I hear all the time in safety language this urgency and anxiety about the need to set low-order targets and devalue higher-order goals. The delusion that low-order targets and goals are necessary is a characteristic of the safety industry. It’s a measure of its immaturity. The fixation on low-order goals by Safety is a direct result from the mis-education of the WHS curriculum in pyramids, Heinrich, Bird and Bradley Curve (https://safetyrisk.net/safety-curves-and-pyramids/ ). With no critical thinking mechanism in the WHS curriculum Safety is the sucker for lower-order goals thinking (https://safetyrisk.net/isnt-it-time-we-reformed-the-whs-curriculum/ ).
Lower-order goals are numeric measurable goals. All lower-order goal thinking trades off against higher-order goal thinking. In this way the Victoria Police could trade off integrity (a high-order goal) for numbers. It’s about time we threw out the nonsense aphorism ‘what can’t be measured can’t be managed’. It’s about time safety understood ‘not everything that can be counted counts and, not everything that counts can be counted’(https://safetyrisk.net/the-tyranny-of-metrics/ ).
When we undertake education programs in risk leadership at CLLR we always introduce the need to consider the psychology of goals and how goals compete. All leaders need to be aware just how much goals compete but apparently this is not the case in the Victorian Police. When Safety insists on the focus on low-order goals it practices similar non-leadership. The model for understanding goals setting is at Figure One. Goal States.

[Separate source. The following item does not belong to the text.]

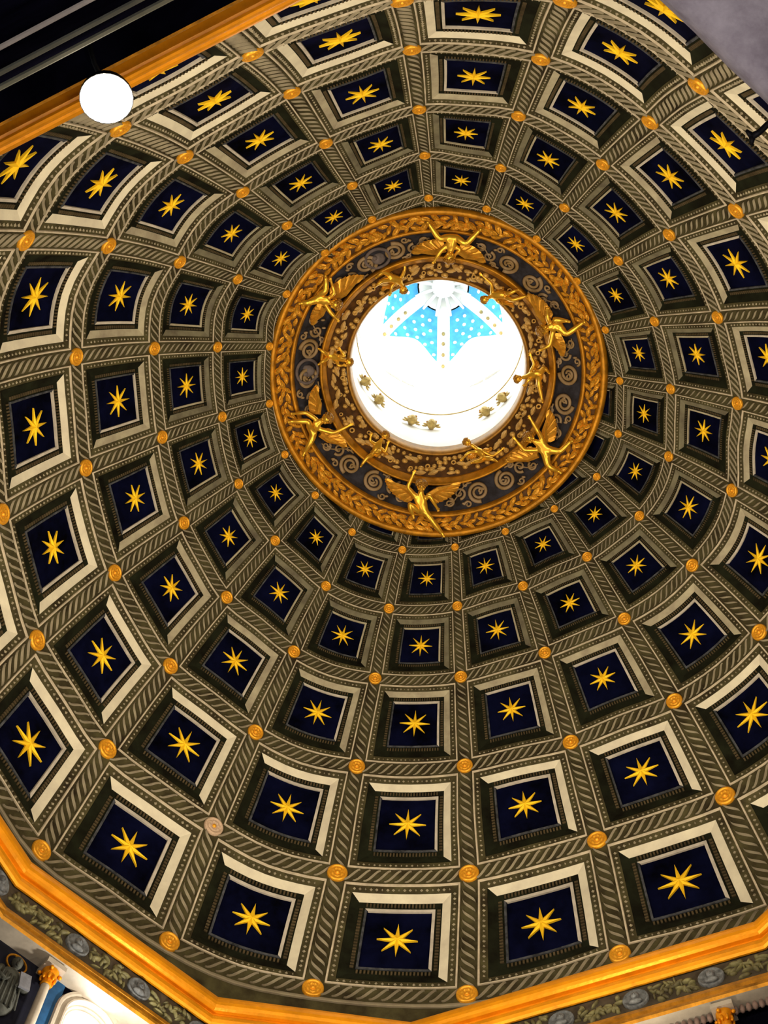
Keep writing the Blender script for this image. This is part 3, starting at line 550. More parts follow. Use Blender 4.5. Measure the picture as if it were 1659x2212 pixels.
def skin_body(j, k):
    """one continuous figure grown from a skeleton; k scales the limb radii"""
    V = []; E = []; Rr = []
    def add(p, r, parent=None):
        V.append(tuple(p)); Rr.append(r * k)
        if parent is not None: E.append((parent, len(V) - 1))
        return len(V) - 1
    g = {n: np.array(p) for n, p in j.items()}
    pel = add(g['pelvis'], .088); bel = add(g['pelvis'] * .5 + g['chest'] * .5, .092, pel); ch = add(g['chest'], .088, bel)
    nk = add(g['neck'], .042, ch); hd = add(g['neck'] * .45 + g['head'] * .55, .050, nk)
    for s in 'LR':
        p0 = g['a' + s + '0']; p1 = g['a' + s + '1']; p2 = g['a' + s + '2']
        a = add(p0, .044, ch); a = add((p0 + p1) / 2, .040, a); a = add(p1, .034, a); a = add((p1 + p2) / 2, .033, a); a = add(p2 * .9 + p1 * .1, .021, a)
        d = (p2 - p1) / (np.linalg.norm(p2 - p1) + 1e-9)
        a = add(p2 + d * .025, .024, a)
        side = np.cross(d, (0, 0, 1.0)); side /= np.linalg.norm(side) + 1e-9
        for q, ln in ((-1.2, .040), (-.4, .048), (.4, .046), (1.2, .036)):
            b = add(p2 + d * .045 + side * q * .014, .0085 / k ** .5, a); b = add(p2 + d * (.045 + ln * .5) + side * q * .017 + np.array((0, 0, -.006)), .008 / k ** .5, b); add(p2 + d * (.042 + ln) + side * q * .017 + np.array((0, 0, .004)), .007 / k ** .5, b)
        b = add(p2 + d * .02 + side * .028, .009 / k ** .5, a); add(p2 + d * .042 + side * .044, .008 / k ** .5, b)
        h0 = g['l' + s + '0']; h1 = g['l' + s + '1']; h2 = g['l' + s + '2']
        a = add(h0, .066, pel); a = add((h0 + h1) / 2, .062, a); a = add(h1, .047, a); a = add((h1 + h2) / 2, .046, a); a = add(h2, .027, a)
        d = h2 - h1; d /= np.linalg.norm(d) + 1e-9; toe = d * .5 + np.array((0, 0, -.75)); toe /= np.linalg.norm(toe)
        add(h2 + toe * .07 + d * .03, .021, a)
    me = bpy.data.meshes.new('skeleton'); me.from_pydata(V, E, []); o = bpy.data.objects.new('skeleton', me); C.objects.link(o)
    md = o.modifiers.new('skin', 'SKIN'); md.use_smooth_shade = True; md.branch_smoothing = 0.4
    for i, r in enumerate(Rr):
        d = me.skin_vertices[0].data[i]; d.radius = (r, r); d.use_root = (i == 0)
    sb = o.modifiers.new('sub', 'SUBSURF'); sb.levels = 1; sb.render_levels = 1
    dg = bpy.context.evaluated_depsgraph_get(); me2 = bpy.data.meshes.new_from_object(o.evaluated_get(dg))
    bpy.data.objects.remove(o); bpy.data.meshes.remove(me)
    return me2

def putto(name, j, k, label, group):
    root = empty(name, tuple(j['pelvis'])); tag(root, label, 'statue', group)
    me = skin_body(j, k)
    hc = np.array(j['head']); up = hc - np.array(j['neck']); up /= np.linalg.norm(up) + 1e-9
    face = np.array((0, 0, -1.0)) - up * (-up[2]); face += 0.0; face /= np.linalg.norm(face); face = face * .92 - up * .25; face /= np.linalg.norm(face)
    up = up - face * (up @ face); up /= np.linalg.norm(up); side = np.cross(up, face)
    hr = .082 * k
    # head with brow, nose, cheeks, chin, ears joined to the body mesh
    hb = MB(); hb.ball(hc, hr * .88, hr * .95, hr * 1.05, side, face, up, 16, 10)
    hb.ball(hc + face * hr * .93 - up * hr * .12, hr * .13, hr * .20, hr * .20, side, face, up, 8, 6)
    for s in (1, -1):
        hb.ball(hc + face * hr * .66 - up * hr * .32 + side * s * hr * .38, hr * .30, hr * .26, hr * .28, side, face, up, 8, 6)
        hb.ball(hc + face * hr * .84 + up * hr * .06 + side * s * hr * .32, hr * .12, hr * .08, hr * .09, side, face, up, 8, 5)
        hb.ball(hc + side * s * hr * .88 - up * hr * .05, hr * .10, hr * .17, hr * .22, side, face, up, 8, 5)
    hb.ball(hc + face * hr * .80 - up * hr * .48, hr * .20, hr * .12, hr * .07, side, face, up, 8, 5)
    hb.ball(hc + face * hr * .62 - up * hr * .74, hr * .30, hr * .26, hr * .22, side, face, up, 8, 6)
    bm = bmesh.new(); bm.from_mesh(me); tmp = bpy.data.meshes.new('t'); tmp.from_pydata(hb.v, [], hb.f); bm.from_mesh(tmp); bm.to_mesh(me); bm.free(); bpy.data.meshes.remove(tmp)
    me.materials.clear(); me.materials.append(M['putto']); me.polygons.foreach_set('use_smooth', [True] * len(me.polygons))
    body = bpy.data.objects.new('body', me); C.objects.link(body); fix_parent(body, root)
    # curls
    hm = MB(); r2 = random.Random(name + label)
    for i in range(60):
        a = r2.uniform(0, 2 * PI); e = r2.uniform(0.0, 1.0)
        d = up * (0.30 + 0.85 * e) + (face * (math.cos(a) * .75 - .25) + side * math.sin(a)) * (1.0 - 0.55 * e)
        d /= np.linalg.norm(d); s = hr * r2.uniform(.22, .34)
        hm.ball(hc + d * hr * .98, s, nu=6, nv=4)
    o = hm.build('hair', M['hair'], None, True); fix_parent(o, root)
    i = 0
    while f'w{i}r' in j:
        a = np.array(j[f'w{i}r']); b = np.array(j[f'w{i}t']); d = b - a; L = np.linalg.norm(d); d /= L
        nrm = np.array((0, 0, -1.0)); s = np.cross(d, nrm); s /= np.linalg.norm(s); nrm = np.cross(s, d)
        out = a + 0 * d - np.array(j['pelvis']); sg = 1 if s @ out < 0 else -1
        wm = MB()
        wm.tube([a, a + d * L * .35 - s * sg * L * .06, a + d * L * .75], [.05 * k, .045 * k, .02 * k], 6)
        for q in range(9):
            t = q / 8; p0 = a + d * L * (.06 + .62 * t); ang = math.radians(62 - 58 * t) * sg
            fd = d * math.cos(ang) + s * math.sin(ang); fl = L * (.34 + .10 * math.sin(PI * t)); fw = .036 * k * (1 + .5 * (1 - t)); fs = np.cross(fd, nrm)
            h = nrm * (.012 + .010 * (q % 2))
            pts = []
            for u_, w_ in ((0, .6), (.4, 1), (.8, .85), (1, .15)):
                c_ = p0 + fd * fl * u_
                pts += [c_ - fs * fw * w_ + h * .2, c_ + h * 1.6, c_ + fs * fw * w_ + h * .2, c_ - h * .6]
            F = []
            for z_ in range(3):
                for e in range(4): F.append((z_ * 4 + e, z_ * 4 + (e + 1) % 4, z_ * 4 + 4 + (e + 1) % 4, z_ * 4 + 4 + e))
            wm.add(pts, F)
        o = wm.build('wing', M['wing'], None, False, fixn=True); fix_parent(o, root); i += 1
    return root

BL = dict(
    T='gilded winged putto with spread legs on the ring side farthest up, above the lantern vault',
    LU='gilded winged putto beside a plum oval wreath, one arm stretched towards the oculus',
    LL='gilded winged putto with a long bent arm reaching in to the fruit garland',
    B='gilded winged putto with one raised arm and a bright leg hanging over the rim',
    RL='gilded winged putto leaning in with both arms curved around a dark hollow',
    RU='gilded winged putto with a bright forearm and leg before a black hollow')
BS = dict(
    TL='small putto at the oculus lip between the uppermost putto and the wreath side',
    TR='small putto at the oculus lip with bent forearm, dark head over the blue vault',
    L='small pale lit putto at the oculus lip beside the plain left moulding',
    R='small putto at the oculus lip with one white lit arm, right of the opening',
    BL='small orange gilded putto with dark head over the bright opening, lower left lip',
    BR='small putto with brightly lit white back on the lower right lip')
for n_, j_ in PUTTI['big'].items(): putto('putto', j_, 1.36, BL[n_], 'large putti on the oculus ring')
for n_, j_ in PUTTI['small'].items(): putto('putto', j_, 1.0, BS[n_], 'small putti at the oculus lip')

# ------------------------------------------------------------------ lantern above the oculus
LR = 1.93
def lp(r, az, z): return pol(r, az, z)
def grid_faces(nu, nv): return [(i * nu + k, i * nu + k + 1, (i + 1) * nu + k + 1, (i + 1) * nu + k) for i in range(nv - 1) for k in range(nu - 1)]
ZS, ZH = 34.9, 36.3      # sill and springing of the lantern windows
WH = 17.0                # half opening in degrees
walls = obj('wall_lantern', *lathe([(1.90, 31.30), (LR, 31.45), (LR, 33.9), (1.99 - .14, 34.0), (1.99 - .14, 34.08), (LR, 34.16), (LR, ZS), (LR + .28, ZS - .2)], 96), M['white'], smooth=False, kind='structure', label='white plastered lantern drum')
mb = MB()
for k in range(6):
    c0 = 30 + 60 * k
    # pier between windows
    A = np.linspace(c0 + WH, c0 + 60 - WH, 8); Z = np.linspace(ZS, 38.1, 8)
    mb.add([lp(LR, a, z) for z in Z for a in A], grid_faces(8, 8))
    # head wall over the arch
    n = 14
    lo = []; hi = []
    for a in np.linspace(-WH, WH, n): lo.append(lp(LR, c0 + a, ZH + 0.58 * math.sqrt(max(0, 1 - (a / WH) ** 2)))); hi.append(lp(LR, c0 + a, 38.1))
    mb.add(lo + hi, [(i, i + 1, n + i + 1, n + i) for i in range(n - 1)])
    # reveal
    path = [(-WH, ZS), (-WH, ZH)] + [(a, ZH + 0.58 * math.sqrt(max(0, 1 - (a / WH) ** 2))) for a in np.linspace(-WH, WH, n)] + [(WH, ZH), (WH, ZS)]
    a_ = [lp(LR, c0 + a, z) for a, z in path]; b_ = [lp(LR + 0.07, c0 + a * 1.03, z + .03 * (z > ZH)) for a, z in path]
    mb.add(a_ + b_, [(i, i + 1, len(path) + i + 1, len(path) + i) for i in range(len(path) - 1)])
o = mb.build('window_wall', M['white'], walls)
for k in range(6):
    c0 = 30 + 60 * k
    wroot = MB(); n = 12
    path = [(-WH, ZS), (-WH, ZH)] + [(a, ZH + 0.58 * math.sqrt(max(0, 1 - (a / WH) ** 2))) for a in np.linspace(-WH, WH, n)] + [(WH, ZH), (WH, ZS)]
    wroot.tube([lp(LR + 0.05, c0 + a, z) for a, z in path], 0.025, 4)
    wroot.tube([lp(LR + 0.05, c0, ZS), lp(LR + 0.05, c0, ZH + 0.58)], 0.02, 4)
    wo = wroot.build(f'window_{k + 1}', M['white'], None, kind='structure')
    ps = [(a, ZH + 0.58 * math.sqrt(max(0, 1 - (a / WH) ** 2))) for a in np.linspace(-WH, WH, n)]
    pv = [lp(LR + .05, c0 + a, ZS) for a, z in ps] + [lp(LR + .05, c0 + a, z) for a, z in ps]
    obj('pane', pv, [(q, q + 1, n + q + 1, n + q) for q in range(n - 1)], M['glass'], wo)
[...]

Every time we set a lower-goal it competes against the demands of higher-order goals. There is no neutral goal setting. If you set a numerical target and the language for zero in your organization there must be a social-psychological trade off (see Figure Two. The Goal Trade-Off Dynamic).
It’s hard to envision risk in higher-order thinking when you set your sights on numerics and metrics. The LTI and TRIFR addiction is an illness in the safety industry that creates the delusion that everything is safe. It’s an attribution that has no value and is not a practice of Due Diligence.
4. DUE DILIGENCE from Human Dymensions on Vimeo.
There is nothing professional about counting, numeric and metrics indeed, such a fixation demonstrates a lack of professionalism. The idea of setting the values of an organization in numeric is simply a measurement of insanity.
Figure One. Goal States.
Figure Two. The Goal Trade-Off Dynamic
All real leaders know that organizations thrive in higher-order goals setting, you can have all the numbers you like but culture is set by levels of: trust, respect, listening, relationships, care and hope. Leaders know that any value can be attributed to a number but that any number cannot be attributed to a value.